Offshore wind Damir/Pexels
Offshore Wind

Orsted shares jump after court clears Revolution Wind restart

Orsted was at risk of $3 billion loss, analyst says

Reuters

Shares of Danish offshore wind developer Orsted jumped 6.1 per cent on Tuesday after a US court cleared the company to resume work on its nearly completed Revolution Wind project, easing fears of massive financial losses.

Offshore wind developers have faced repeated disruptions to multi-billion dollar projects under US President Donald Trump. He has said he finds wind turbines ugly, expensive and inefficient.

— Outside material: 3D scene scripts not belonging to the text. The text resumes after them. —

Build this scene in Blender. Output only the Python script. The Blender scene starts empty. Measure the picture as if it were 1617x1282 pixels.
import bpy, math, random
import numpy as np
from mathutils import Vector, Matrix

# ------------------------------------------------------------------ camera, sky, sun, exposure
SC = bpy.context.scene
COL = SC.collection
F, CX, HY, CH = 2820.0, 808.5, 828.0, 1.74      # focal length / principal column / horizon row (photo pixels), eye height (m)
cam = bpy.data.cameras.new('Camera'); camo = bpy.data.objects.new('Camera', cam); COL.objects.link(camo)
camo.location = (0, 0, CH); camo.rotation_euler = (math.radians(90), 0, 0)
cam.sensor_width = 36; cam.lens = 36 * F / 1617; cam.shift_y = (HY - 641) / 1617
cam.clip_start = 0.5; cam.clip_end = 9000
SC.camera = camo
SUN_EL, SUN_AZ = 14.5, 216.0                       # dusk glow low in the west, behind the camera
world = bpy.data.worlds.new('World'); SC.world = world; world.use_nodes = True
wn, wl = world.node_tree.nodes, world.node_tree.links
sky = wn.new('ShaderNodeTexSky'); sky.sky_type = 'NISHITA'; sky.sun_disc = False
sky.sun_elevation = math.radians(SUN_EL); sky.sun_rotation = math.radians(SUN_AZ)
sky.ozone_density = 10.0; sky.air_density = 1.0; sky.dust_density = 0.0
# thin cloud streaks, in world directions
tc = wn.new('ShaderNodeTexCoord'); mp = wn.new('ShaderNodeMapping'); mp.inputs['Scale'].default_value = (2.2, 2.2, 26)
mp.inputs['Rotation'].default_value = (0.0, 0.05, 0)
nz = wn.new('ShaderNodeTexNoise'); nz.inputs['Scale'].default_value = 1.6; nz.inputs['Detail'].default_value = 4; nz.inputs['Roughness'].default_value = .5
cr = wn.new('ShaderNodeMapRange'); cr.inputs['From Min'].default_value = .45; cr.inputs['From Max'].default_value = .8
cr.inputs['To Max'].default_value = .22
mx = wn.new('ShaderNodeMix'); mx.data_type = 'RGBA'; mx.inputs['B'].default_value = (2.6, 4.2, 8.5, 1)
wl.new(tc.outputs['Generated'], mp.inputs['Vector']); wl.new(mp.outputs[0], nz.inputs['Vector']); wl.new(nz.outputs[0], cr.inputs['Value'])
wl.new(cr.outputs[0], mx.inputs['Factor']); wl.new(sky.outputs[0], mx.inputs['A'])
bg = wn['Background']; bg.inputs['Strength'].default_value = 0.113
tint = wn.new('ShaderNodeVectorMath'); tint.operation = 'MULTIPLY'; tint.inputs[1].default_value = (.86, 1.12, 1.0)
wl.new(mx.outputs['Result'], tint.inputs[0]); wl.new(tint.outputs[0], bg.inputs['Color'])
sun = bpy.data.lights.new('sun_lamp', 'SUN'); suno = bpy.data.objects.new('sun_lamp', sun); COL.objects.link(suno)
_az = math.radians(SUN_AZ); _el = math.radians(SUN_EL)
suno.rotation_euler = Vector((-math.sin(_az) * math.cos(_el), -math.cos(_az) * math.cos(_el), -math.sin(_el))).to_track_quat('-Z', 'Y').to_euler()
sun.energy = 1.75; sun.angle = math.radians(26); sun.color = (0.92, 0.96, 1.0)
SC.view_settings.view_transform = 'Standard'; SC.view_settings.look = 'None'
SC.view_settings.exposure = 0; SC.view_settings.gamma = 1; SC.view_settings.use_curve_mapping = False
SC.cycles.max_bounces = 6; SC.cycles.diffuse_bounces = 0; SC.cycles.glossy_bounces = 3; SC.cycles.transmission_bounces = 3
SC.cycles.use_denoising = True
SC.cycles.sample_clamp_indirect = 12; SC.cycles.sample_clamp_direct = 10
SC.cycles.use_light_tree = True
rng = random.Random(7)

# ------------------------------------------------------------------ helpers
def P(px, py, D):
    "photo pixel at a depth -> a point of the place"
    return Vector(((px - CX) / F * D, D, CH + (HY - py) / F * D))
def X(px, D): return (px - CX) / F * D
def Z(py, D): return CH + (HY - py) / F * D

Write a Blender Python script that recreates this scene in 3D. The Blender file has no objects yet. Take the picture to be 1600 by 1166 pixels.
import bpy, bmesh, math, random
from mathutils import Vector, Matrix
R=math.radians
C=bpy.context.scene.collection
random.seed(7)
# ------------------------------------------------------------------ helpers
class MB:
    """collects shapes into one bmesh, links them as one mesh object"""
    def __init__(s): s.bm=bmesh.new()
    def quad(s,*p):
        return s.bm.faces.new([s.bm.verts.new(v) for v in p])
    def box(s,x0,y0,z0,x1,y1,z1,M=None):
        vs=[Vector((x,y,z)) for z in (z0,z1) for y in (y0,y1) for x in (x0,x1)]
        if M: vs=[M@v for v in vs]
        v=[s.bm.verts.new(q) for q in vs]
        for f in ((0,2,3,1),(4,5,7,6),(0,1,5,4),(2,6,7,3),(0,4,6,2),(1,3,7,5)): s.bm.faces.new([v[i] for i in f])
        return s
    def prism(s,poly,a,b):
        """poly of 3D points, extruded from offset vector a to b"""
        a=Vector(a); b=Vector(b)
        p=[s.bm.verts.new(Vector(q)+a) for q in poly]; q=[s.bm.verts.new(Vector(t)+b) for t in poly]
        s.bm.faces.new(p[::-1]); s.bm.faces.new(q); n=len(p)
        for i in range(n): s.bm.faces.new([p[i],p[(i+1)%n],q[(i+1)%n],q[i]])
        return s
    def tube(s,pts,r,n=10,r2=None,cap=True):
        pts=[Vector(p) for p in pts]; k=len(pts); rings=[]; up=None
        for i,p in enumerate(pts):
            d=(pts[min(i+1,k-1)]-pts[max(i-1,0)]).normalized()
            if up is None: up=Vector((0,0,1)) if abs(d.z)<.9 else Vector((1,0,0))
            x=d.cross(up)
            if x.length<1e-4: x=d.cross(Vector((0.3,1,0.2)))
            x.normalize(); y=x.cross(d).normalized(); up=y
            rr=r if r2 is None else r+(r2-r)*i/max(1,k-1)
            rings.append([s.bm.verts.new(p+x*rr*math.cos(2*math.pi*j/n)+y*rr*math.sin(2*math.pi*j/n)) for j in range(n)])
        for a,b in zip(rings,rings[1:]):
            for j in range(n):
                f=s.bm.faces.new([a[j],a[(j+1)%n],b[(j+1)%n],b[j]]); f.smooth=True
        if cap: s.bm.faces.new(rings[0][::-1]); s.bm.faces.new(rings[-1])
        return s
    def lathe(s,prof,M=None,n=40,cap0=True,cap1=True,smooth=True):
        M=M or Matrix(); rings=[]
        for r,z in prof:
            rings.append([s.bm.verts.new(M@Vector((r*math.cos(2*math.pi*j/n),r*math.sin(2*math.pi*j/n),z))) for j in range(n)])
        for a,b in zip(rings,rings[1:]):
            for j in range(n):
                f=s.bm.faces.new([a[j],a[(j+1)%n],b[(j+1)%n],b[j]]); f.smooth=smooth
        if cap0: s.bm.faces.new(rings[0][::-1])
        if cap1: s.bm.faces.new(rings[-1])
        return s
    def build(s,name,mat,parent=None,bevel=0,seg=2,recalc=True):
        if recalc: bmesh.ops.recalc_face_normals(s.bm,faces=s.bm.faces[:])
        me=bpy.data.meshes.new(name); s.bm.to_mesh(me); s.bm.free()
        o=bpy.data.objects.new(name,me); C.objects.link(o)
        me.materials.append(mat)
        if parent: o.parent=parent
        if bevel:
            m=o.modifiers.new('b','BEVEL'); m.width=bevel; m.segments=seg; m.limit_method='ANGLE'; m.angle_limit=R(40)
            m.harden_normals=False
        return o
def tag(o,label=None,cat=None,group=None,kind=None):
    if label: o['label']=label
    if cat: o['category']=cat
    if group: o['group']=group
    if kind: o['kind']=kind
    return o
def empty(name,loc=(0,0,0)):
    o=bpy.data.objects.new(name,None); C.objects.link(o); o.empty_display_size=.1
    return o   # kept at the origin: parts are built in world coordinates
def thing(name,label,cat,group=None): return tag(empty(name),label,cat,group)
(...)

The company's lawsuit is one of several filed by offshore wind companies and states seeking to reverse the Interior Department's December 22 suspension of five offshore wind leases. This was over what it said were national security concerns.

Resuming work as soon as possible

The suspension has also impacted Orsted's Sunrise Wind project, Equinor's Empire Wind near New York, and Dominion Energy's Coastal Virginia Offshore Wind facility.

"Now our focus is on safely resuming construction work as soon as possible and moving towards delivering 'reliable and affordable' electricity to 350,000 homes in Rhode Island and Connecticut," Orsted CEO Rasmus Errboe said in a statement late on Monday.

The ruling echoes a September court victory when a judge rejected the administration's first attempt to stop the project. Both halts cited national security concerns that judges found insufficient to justify the disruption.

The ruling significantly reduces the risk of a complete cancellation of Revolution Wind. This would have inflicted losses of approximately DKK20 billion ($3.12 billion), according to Sydbank analyst Jacob Pedersen.

Pedersen said the decision also raised hopes that a similar ruling would soon lift the construction halt on the company's larger Sunrise Wind project.